Romanticism and Realism

 

Romanticism and Realism

Written by Alfonso Elizondo

Created on Saturday, May 14, 2016; 8:29

 

Romanticism encompasses both the freedom and the inherited misfortunes of the French Revolution and it spread throughout Europe for most of the nineteenth century. This new artistic movement sought to counter realism which aimed to be faithful to historical facts, by emphasizing the imagination, dream and fantasy. Although the concept of the ‘individual’ was born a few centuries earlier, it was in the nineteenth century that it became established and it was subsequently reaffirmed in the twentieth century.

 

In the view of contemporary art every human being is unique and has his own outlook and perspective. Consequently, it has engendered a variety of artistic expressions and it seeks full respect for the individual expression of each artist. The application of new technologies to art has given rise to the possibility of experimentation that is beginning to take effect in the contemporary era.

 

Artistic expression with individual characteristics is more acceptable now and the reference point is the author himself, who decides what is art. The idealization found in Romanticism is also present in virtual reality, where ideal scenarios are generated to recreate fantasy with the use of sight, touch and hearing. This new technology will become a great tool for creating dreamlike and imaginary worlds as it keeps getting better.
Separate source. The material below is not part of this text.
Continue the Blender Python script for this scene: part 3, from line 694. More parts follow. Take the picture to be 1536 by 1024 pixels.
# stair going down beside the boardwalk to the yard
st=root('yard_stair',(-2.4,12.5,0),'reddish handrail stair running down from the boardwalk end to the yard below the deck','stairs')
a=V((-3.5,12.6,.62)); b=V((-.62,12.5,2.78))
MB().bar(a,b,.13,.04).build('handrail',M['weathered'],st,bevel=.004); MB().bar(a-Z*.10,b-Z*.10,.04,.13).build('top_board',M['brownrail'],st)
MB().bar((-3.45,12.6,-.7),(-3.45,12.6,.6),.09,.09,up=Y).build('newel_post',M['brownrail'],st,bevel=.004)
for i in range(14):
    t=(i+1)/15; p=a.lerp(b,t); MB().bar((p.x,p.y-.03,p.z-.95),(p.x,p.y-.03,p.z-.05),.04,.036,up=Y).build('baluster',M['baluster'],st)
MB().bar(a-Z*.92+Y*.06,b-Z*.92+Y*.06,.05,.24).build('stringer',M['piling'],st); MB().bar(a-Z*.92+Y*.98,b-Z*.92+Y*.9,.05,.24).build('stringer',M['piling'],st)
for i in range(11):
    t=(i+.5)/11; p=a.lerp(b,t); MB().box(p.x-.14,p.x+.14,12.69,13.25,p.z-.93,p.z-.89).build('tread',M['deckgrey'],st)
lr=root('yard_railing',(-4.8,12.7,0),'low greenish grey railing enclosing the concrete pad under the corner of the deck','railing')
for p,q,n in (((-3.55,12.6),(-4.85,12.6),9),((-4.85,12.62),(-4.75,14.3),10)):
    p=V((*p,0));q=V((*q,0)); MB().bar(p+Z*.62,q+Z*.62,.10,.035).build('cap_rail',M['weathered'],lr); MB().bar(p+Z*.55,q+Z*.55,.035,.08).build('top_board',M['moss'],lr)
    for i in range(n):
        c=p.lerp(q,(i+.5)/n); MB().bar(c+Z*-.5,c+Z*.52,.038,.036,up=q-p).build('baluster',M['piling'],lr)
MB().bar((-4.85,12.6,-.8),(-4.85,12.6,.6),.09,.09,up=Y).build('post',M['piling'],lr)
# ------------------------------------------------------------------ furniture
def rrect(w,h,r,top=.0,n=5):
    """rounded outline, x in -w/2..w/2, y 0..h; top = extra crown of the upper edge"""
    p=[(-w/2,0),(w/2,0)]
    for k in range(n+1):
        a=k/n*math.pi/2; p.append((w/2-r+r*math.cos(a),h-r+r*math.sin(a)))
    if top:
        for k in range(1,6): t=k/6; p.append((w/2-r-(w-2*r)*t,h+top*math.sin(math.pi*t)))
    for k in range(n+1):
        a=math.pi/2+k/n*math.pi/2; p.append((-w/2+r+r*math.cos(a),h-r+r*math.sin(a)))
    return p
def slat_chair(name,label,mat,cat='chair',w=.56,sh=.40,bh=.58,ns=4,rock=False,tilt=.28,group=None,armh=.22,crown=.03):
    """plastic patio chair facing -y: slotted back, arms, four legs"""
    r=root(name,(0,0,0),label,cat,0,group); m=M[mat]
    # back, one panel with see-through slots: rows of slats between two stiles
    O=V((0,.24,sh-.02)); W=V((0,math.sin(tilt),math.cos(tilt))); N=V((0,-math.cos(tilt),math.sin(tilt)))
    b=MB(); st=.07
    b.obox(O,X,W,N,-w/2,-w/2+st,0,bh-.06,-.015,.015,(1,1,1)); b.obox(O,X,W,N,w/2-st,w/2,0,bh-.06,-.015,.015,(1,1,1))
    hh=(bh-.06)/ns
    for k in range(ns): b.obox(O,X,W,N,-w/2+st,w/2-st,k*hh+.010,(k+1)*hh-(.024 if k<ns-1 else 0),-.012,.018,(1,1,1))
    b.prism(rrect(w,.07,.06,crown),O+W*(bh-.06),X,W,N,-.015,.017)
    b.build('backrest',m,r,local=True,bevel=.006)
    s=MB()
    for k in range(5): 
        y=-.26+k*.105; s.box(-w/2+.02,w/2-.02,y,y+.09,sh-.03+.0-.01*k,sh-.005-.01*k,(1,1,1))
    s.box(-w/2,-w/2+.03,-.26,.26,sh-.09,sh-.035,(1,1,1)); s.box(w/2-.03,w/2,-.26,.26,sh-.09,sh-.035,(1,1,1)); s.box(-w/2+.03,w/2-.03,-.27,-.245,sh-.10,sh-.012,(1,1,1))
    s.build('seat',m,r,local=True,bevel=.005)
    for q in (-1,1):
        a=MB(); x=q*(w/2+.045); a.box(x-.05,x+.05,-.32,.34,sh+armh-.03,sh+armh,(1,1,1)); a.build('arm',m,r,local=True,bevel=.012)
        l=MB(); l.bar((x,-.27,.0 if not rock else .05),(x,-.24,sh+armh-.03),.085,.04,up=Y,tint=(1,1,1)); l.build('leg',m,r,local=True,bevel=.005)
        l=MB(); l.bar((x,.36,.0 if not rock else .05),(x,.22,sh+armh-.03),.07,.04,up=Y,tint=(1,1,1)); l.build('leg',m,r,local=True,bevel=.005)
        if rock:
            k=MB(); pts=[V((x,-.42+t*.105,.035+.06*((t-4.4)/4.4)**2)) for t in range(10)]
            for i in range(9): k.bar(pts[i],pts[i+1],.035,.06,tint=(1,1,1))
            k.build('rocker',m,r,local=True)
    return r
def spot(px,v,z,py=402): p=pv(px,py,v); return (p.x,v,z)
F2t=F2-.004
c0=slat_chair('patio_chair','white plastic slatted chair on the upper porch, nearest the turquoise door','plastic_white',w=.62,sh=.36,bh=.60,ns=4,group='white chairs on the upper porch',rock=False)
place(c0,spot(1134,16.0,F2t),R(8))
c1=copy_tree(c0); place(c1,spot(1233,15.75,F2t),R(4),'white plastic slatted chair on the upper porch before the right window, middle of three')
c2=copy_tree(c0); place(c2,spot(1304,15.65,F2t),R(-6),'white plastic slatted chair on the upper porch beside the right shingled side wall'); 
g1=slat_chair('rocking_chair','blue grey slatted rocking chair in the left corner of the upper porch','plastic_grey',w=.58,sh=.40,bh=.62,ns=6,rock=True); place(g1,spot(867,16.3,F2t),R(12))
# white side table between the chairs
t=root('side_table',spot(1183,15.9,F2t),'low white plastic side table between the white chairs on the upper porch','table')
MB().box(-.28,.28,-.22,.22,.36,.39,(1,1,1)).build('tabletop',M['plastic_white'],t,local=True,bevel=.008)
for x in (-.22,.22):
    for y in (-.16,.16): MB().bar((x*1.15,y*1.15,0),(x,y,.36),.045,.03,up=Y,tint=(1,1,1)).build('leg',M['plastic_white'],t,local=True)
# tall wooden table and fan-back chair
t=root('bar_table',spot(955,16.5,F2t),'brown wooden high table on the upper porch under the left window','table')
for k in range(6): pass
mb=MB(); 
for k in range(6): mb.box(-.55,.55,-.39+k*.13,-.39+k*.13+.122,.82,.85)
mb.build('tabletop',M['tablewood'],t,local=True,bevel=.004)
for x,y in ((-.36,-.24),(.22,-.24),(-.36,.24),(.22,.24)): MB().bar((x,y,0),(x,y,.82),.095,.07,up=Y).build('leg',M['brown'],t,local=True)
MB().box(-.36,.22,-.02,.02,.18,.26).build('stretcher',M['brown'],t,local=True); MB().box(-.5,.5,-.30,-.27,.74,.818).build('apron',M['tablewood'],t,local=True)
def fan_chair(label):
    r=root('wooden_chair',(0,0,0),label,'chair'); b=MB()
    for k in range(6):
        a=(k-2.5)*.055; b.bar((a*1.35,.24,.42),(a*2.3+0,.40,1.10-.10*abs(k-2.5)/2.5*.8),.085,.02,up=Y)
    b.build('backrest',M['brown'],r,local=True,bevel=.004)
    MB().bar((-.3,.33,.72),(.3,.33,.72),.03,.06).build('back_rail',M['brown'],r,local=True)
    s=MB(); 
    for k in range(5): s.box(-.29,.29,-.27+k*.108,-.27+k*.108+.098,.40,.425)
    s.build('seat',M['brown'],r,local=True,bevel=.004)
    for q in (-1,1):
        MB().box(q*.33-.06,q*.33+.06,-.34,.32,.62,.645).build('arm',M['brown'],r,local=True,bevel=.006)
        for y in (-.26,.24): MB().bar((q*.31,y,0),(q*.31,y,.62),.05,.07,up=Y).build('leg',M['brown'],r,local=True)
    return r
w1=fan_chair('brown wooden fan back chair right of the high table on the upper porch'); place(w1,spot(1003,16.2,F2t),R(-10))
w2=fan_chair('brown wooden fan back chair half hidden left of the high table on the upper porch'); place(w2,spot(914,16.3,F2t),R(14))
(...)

Romantic artists exalted the imagination through drug use and reflected their fantasies in their work. Since its beginnings, art has been the illusion of feeling transported to dream or fantasy worlds. On the other hand, Romantic subjectivity is also manifested in the individual’s relationship with nature through landscape painting.

 

The human being gets lost in the infinity of the universe and he is at the same time a small part of that universe. Man and his physical body are a microcosm that is inserted into the universal cosmos and he has tried to turn the machine into a substitute for human intelligence by making it part of a human microcosm.

Realism comes into being in the second half of the nineteenth century and is the immediate predecessor of Symbolism. Its aim is to give a truthful, objective and impartial representation of the real world, based on meticulous observation of life at a particular time. Although the artist was trying to be faithful to reality, he came up against certain restrictions, such as the illusory elements of a fixed point of view and the representation of reality on a two dimensional plane. Something similar happened with photography.

 

Nineteenth-century realism was concerned with the veracity of the facts of history and with their representation in painting. It also aimed for objectivity in recounting everyday issues, with no attempt at idealization as was the case with Romanticism. Realist paintings contain scenes intended to recount reality although sometimes this reality is violated by the natural illusion present in the artist’s perception and his particular way of representing events.

Truth and reality were the values ​​that prevailed in culture and in the arts from the middle to the end of the nineteenth century in Europe. Realists were very close to scientists in their attitudes towards nature and towards reality. Their view included the same forces that shaped the attitude of scientists. Emile Zola used to say that despite their natural condition as artists, they felt driven towards the precise study of events and things as did the scientists.

 

The idea or illusion of reaching true reality has persisted in the history of art to this day. Paradoxically, art is illusion and reality is presented at each moment and by each author in each period in a different way. Therefore, virtual reality is just an idea and a factory of illusions, as were Romanticism and Realism in their time. The only difference is that new technologies allow us to see, hear and feel an image whose form is totally different from images in the past.

Photorealism, for its part, was viewed as the faithful representation of reality sought by art, and it was even thought that it would displace painting because it captured reality as it was, which had been the main desire of painters of that era. But in fact, the function of photography was to reproduce images and testimonies of reality to enable man’s presence on the planet to last, or perhaps it was out of a need for immortality.

 

From the still camera emerged movie cameras and video. And towards the end of the twentieth century came helmets, gloves, goggles and sensors that are the tools of virtual reality and mediators between man and machine. These devices serve to manipulate the image or the environment by providing the focus, perspective, light and sound to transform reality according to the desires of the individual or the artist.

 

Addendum: With the process of neo-colonization of the world initiated by the United States and Great Britain, in the early twentieth century a new middle-class society emerged and way above them was installed an elite group that dominated the twentieth century and still does so today. As a result, art became diversified and fragmented and mixed with other creative disciplines, generating real mishmash in artistic production that still has neither head nor tail.